> **Exercise objective**
In the records below, find each line containing the word "script" and copy it.

> **Record set**
--- Start ---

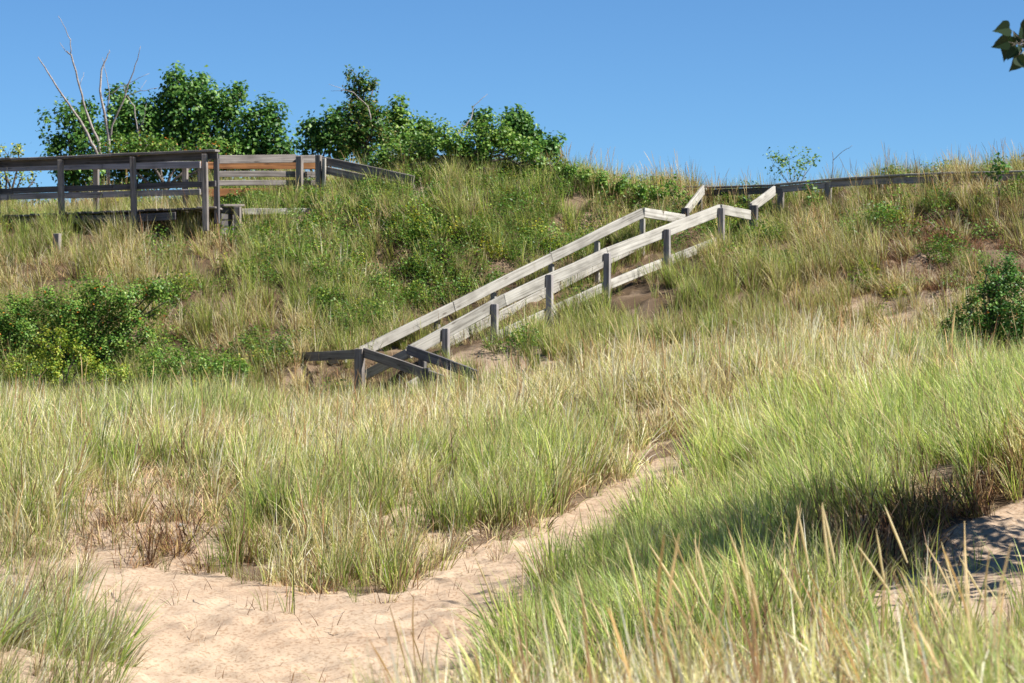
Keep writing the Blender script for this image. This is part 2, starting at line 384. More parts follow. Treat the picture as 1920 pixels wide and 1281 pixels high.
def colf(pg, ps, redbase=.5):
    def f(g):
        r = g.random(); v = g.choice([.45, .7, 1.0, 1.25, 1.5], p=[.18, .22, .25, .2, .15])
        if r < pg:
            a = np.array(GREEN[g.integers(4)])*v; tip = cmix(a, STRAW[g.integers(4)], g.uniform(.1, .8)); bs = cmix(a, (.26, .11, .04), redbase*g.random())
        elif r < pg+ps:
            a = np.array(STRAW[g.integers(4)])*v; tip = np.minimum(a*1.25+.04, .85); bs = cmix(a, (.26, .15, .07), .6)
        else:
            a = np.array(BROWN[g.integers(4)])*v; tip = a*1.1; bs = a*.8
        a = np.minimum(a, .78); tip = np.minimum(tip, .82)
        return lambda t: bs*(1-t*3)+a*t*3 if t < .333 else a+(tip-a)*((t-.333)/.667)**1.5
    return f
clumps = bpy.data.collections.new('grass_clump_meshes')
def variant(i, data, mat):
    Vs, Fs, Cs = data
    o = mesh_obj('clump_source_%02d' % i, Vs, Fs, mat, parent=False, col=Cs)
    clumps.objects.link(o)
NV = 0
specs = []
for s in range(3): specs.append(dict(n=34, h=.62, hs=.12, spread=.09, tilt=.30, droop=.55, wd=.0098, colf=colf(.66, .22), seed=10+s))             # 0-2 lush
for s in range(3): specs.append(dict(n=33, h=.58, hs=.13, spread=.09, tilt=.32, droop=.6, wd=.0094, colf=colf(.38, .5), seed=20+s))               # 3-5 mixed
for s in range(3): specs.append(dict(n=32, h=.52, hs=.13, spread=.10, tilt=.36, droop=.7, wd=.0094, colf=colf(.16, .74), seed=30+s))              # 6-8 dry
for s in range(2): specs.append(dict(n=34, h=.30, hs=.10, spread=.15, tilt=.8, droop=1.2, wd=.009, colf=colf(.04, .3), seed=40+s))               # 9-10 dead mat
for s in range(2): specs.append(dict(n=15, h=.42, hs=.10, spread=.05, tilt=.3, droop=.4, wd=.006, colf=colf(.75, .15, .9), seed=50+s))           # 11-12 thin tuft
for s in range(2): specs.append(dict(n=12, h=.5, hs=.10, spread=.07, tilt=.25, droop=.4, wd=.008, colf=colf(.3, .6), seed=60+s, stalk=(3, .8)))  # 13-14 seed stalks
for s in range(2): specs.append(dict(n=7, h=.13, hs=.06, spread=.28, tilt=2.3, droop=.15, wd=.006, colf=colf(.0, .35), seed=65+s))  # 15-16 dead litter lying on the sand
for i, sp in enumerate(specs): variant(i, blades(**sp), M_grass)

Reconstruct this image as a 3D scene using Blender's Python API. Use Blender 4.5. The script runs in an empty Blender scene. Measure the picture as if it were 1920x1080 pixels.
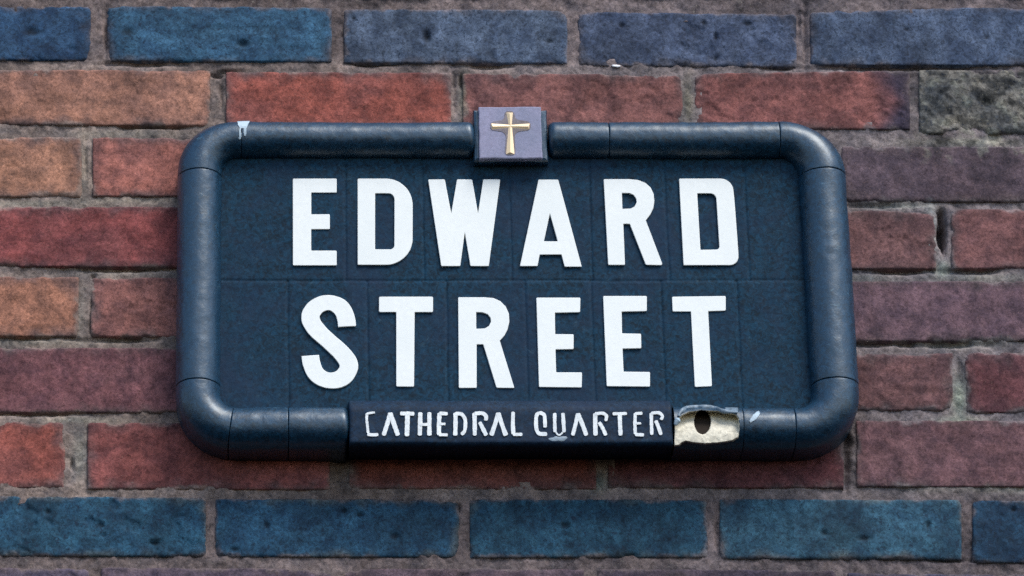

--- End ---

> **Solution to this task**
Keep writing the Blender script for this image. This is part 2, starting at line 384. More parts follow. Treat the picture as 1920 pixels wide and 1281 pixels high.
Reconstruct this image as a 3D scene using Blender's Python API. Use Blender 4.5. The script runs in an empty Blender scene. Measure the picture as if it were 1920x1080 pixels.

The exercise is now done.